Their monastic life is a reminder to us all of our fundamental vocation to live in the presence of God and for Him above all else. Theirs is a blessed foreshadowing of the goal towards which we, the entire community of the Church, is journeying: all of us who are called to the Supper of the Lamb of God.
In a similar way, this monastery takes its place in the great Dominican tradition of contemplation of the Word of God, of always speaking with God and about God, like its saintly Founder, Dominic. The Constitutions of the Order of Preachers give great importance to the pondering, the ruminating, the chewing of the Word of God, to lectio divina.
St.
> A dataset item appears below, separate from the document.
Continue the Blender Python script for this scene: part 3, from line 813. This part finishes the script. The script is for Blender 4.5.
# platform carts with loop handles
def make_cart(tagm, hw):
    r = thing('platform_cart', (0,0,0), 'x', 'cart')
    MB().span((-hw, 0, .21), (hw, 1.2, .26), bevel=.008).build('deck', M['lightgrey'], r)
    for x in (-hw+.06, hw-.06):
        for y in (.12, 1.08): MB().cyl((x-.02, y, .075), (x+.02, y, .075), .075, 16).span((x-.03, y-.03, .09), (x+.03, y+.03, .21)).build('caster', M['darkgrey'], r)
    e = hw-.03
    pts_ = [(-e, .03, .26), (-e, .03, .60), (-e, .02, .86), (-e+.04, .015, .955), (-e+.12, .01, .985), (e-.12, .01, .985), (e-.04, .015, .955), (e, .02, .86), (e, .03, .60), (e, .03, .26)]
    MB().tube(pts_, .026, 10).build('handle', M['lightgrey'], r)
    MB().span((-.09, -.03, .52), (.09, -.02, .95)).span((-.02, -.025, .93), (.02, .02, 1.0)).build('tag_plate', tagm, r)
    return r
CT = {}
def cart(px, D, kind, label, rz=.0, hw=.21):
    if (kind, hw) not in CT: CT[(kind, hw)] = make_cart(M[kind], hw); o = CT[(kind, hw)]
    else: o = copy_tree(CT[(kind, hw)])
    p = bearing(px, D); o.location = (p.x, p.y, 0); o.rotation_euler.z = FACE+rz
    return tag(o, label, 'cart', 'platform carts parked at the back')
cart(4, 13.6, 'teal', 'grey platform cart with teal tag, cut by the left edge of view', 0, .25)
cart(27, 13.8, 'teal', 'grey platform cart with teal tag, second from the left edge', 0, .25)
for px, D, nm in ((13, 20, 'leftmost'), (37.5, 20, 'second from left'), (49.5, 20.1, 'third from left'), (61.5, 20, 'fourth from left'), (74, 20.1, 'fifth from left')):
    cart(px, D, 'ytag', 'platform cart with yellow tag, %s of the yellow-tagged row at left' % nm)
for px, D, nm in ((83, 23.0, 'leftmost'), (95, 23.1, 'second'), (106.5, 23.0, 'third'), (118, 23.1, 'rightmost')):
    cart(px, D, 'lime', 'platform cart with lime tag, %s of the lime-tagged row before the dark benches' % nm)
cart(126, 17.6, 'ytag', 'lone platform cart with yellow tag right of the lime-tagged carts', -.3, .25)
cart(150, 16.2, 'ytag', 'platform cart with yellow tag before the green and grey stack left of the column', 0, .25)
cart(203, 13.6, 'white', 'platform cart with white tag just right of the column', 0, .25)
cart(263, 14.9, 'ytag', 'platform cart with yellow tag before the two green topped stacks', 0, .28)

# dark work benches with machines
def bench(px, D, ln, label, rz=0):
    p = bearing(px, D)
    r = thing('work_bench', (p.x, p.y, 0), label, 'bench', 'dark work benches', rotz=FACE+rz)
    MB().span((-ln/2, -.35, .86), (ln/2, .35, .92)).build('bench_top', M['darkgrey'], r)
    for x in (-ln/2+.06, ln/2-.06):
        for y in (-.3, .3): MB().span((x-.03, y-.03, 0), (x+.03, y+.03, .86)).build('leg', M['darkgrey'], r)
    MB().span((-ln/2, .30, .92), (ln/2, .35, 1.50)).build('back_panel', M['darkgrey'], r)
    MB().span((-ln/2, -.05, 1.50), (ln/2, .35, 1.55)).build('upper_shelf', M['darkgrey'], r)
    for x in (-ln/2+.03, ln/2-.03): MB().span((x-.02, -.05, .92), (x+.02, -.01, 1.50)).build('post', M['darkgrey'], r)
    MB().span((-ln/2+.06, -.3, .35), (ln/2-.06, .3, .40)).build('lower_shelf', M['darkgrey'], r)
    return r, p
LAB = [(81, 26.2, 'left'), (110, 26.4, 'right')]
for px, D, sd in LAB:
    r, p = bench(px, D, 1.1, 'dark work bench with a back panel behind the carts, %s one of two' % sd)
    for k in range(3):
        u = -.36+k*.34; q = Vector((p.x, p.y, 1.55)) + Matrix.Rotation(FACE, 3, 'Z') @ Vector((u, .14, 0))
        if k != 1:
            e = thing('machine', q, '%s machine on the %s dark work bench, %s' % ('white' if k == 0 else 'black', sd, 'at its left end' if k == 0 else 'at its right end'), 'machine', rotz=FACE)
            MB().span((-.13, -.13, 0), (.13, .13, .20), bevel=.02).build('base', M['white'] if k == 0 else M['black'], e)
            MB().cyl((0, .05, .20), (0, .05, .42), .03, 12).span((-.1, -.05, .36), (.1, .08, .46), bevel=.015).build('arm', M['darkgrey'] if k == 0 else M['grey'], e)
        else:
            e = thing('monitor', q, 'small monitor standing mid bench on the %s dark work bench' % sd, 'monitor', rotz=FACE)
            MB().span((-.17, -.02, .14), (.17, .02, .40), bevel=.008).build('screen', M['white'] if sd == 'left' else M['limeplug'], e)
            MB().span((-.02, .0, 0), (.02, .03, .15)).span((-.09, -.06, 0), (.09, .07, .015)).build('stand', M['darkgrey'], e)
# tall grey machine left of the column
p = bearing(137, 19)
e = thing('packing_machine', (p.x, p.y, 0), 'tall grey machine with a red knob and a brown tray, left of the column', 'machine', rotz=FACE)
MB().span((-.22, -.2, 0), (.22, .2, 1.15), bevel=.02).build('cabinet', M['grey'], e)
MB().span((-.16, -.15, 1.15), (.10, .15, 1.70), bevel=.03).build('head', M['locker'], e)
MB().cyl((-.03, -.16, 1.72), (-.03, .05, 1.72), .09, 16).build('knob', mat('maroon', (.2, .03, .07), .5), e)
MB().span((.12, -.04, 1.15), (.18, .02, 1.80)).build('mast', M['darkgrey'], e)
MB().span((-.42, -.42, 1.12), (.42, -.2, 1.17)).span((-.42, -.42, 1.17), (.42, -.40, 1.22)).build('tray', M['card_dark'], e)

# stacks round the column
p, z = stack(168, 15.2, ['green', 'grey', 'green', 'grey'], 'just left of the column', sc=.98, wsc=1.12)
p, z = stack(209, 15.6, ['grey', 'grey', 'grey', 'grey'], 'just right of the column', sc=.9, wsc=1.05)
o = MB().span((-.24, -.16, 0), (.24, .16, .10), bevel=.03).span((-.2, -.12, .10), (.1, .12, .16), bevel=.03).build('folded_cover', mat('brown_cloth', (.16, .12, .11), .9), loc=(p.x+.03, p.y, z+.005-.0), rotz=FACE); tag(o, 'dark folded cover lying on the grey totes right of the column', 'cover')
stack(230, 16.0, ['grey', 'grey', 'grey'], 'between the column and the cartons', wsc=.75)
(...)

Dominic wanted his followers to devote themselves to the study of God's Word without reserve, with diligence and piety, yet always respectful of the questions asked by reason. They were to find profound "inner joy" in contemplating the beauty of the truth that comes from God, a truth that is always timely and life-giving.
The motto of the order, contemplata aliis tradere, requires that even those who live enclosed in a monastery must find appropriate ways to communicate to others the fruit of their own contemplation. We are counting on you, dear Sisters, not only to pray for us but to share with us, in ways appropriate to your cloistered life, what the Lord is saying to us individually and as a community which loves you.
As I dedicate this splendid chapel and bless this monastery with you, dear sisters and faithful gathered here, I implore the Lord to Whom we lift up our eyes above the mountains from whence shall come our help that, from this altar, which will now be anointed with sacred chrism and upon which the Sacrifice of the love of Christ will be consumed, there will be a flood of grace and love poured out upon the Dominican Nuns of Queen of Peace Monastery, upon our archdiocese, and upon the whole world which has been reconciled to God by the Blood of the Cross.